Progetto «Case dell’acqua»
di Barbara Rinaldi
Stop ai consumi e stop agli sprechi! È questo il messaggio centrale del progetto «Case dell’acqua». Consiste nella costruzione di strutture pubbliche presenti in ogni comune italiano che aderirà all’iniziativa, che premetteranno l’erogazione di acqua naturale e/o frizzante prelevata dagli acquedotti. Le famiglie potranno dunque recarsi ai rispettivi serbatoi e accedere comodamente al servizio. In questo modo si limiterà il consumo di plastica ancora prevalentemente utilizzato per l’imbottigliamento, nonostante la possibilità dell’imbottigliamento in vetro.
Secondo i dati ISTAT, l’Italia si classifica al terzo posto riguardo ai consumi (e di conseguenza agli sprechi) di acqua in bottiglia (12,5 miliardi di litri solo nel 2008). Promossa dai comuni e pubblicizzata da molteplici Enti con promesse di risparmio e sicurezza garantiti, siamo del tutto sicuri che la vicenda sia realmente così limpida e cristallina come ci si presenta a prima vista? Solo nella provincia di Mantova, dopo un’adesione immediata di 20 comuni, ben 16 hanno già sospeso l’adesione. Perché?
Il primo motivo è dato dalla burrascosa vicenda circa l’appalto assegnato alla società Logica srl, senza una precedente gara di appalti che si è consueti svolgere. Il secondo si ritrova tra le varie perplessità dei cittadini. Chi pagherà la costruzione, il mantenimento, il controllo di queste strutture? Certo, la ATO (Ambito Territoriale Ottimale) ha messo a disposizione alcuni fondi (ottenuti grazie agli sgravi fiscali dei cittadini), ma saranno sufficienti nel corso degli anni? Si calcola che l’acqua erogata da queste casette costerà in realtà molto di più di quanto non costasse già in precedenza quella prelevata dai medesimi acquedotti.
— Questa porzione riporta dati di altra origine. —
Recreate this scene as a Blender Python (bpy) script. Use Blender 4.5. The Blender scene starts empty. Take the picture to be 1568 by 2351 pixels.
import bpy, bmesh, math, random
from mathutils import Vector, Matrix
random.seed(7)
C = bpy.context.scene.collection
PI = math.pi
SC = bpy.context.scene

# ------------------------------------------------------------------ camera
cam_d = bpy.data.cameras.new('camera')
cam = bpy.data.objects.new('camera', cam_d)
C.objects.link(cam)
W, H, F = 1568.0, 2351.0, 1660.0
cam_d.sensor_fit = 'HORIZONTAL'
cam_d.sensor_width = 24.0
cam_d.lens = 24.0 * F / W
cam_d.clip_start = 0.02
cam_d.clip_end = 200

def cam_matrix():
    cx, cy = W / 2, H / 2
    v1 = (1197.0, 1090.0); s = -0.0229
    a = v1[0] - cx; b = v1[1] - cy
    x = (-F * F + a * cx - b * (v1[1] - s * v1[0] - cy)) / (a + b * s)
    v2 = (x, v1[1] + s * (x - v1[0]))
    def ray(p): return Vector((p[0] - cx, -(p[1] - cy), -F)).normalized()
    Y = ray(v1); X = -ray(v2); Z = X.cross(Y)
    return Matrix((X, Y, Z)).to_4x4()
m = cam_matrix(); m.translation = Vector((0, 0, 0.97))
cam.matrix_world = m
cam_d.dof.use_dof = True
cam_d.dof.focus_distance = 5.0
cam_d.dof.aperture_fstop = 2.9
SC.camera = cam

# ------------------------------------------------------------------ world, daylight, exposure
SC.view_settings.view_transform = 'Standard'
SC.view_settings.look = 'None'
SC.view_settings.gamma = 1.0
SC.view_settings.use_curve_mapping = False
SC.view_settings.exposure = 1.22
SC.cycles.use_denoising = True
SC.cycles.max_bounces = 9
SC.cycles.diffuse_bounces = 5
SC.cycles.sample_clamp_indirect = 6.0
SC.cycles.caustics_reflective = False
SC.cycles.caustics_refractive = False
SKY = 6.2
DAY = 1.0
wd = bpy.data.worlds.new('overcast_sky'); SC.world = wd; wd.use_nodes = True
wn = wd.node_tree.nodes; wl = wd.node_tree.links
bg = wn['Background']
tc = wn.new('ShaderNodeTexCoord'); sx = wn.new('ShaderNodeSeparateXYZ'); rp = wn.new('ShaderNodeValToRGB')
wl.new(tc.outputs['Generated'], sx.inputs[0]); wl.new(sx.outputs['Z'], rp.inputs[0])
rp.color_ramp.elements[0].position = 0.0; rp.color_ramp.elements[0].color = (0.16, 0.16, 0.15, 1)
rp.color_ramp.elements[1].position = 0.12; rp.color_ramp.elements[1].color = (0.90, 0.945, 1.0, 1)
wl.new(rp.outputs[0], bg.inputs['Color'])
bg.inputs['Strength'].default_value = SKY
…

Siamo dunque certi che questa apparente soluzione economica ed ecologica non sia in realtà solo una mera forma di speculazione sull’acqua?
Acqua sempre stata a disposizione del cittadino, acqua usata per coltivare, per fornire energia, per vivere. Piuttosto che promuovere questa forma di privatizzazione, non sarebbe meglio occuparsi dell’inquinamento del fiume Po, nelle cui acque sono stati rinvenuti arsenico e persino un alto livello di sostanze stupefacenti? L’iniziativa «Case dell’Acqua» appare di certo nobile, ma non è possibile pensare che il suo funzionamento possa persistere a lungo. Analizzando invece la questione sotto il punto di vista ambientale, si calcola che il consumo annuale di acque in bottiglia equivalga all’uso di 365 mila tonnellate di Pet, 693 mila tonnellate di petrolio e l’emissione di 950 mila tonnellate di CO2. Inoltre, su un 100% di materiale, solo il 35 % è destinato ad essere riutilizzato.
Indubbiamente, tuttavia, la possibilità di avere comodi serbatoi in ogni comune permetterà una notevole diminuzione degli sprechi. Stimando il funzionamento di ogni singola casa, si è calcolato che ognuna di queste possa erogare ben 2500 litri al giorno (1700 bottiglie circa). Si ha quindi, da una parte il problema economico circa i soldi investiti e da investire, dall’altra un notevole calo dell’inquinamento, degli sprechi, ecc.. Questa perplessità è espressa inoltre dalle stime calcolate in base ai comuni aderenti: ad oggi, solo 203 comuni italiani hanno aderito. L’adesione maggiore si è avuta sostanzialmente in Lombardia e in generale nel Nord Italia (195 tra Lombardia, Veneto, Piemonte, Emilia Romagna, Friuli e Toscana); solo 8 invece per quanto riguarda centro e sud Italia.
I dati stessi esprimono ancora una volta il divario eterno tra nord e sud, e in secondo luogo evidentemente una maggiore possibilità d’investimento economico da parte dei comuni del nord. Analizzando comunque i dati su un piano generale è evidente come un progetto così innovativo fatichi (per il momento) a trovare adesioni. Sarebbe opportuno potenziare la pubblicità e la divulgazione dell’iniziativa, in modo da mostrare ai cittadini vantaggi e benefici, ma anche e soprattutto cifre, costi, ed eventuali problemi.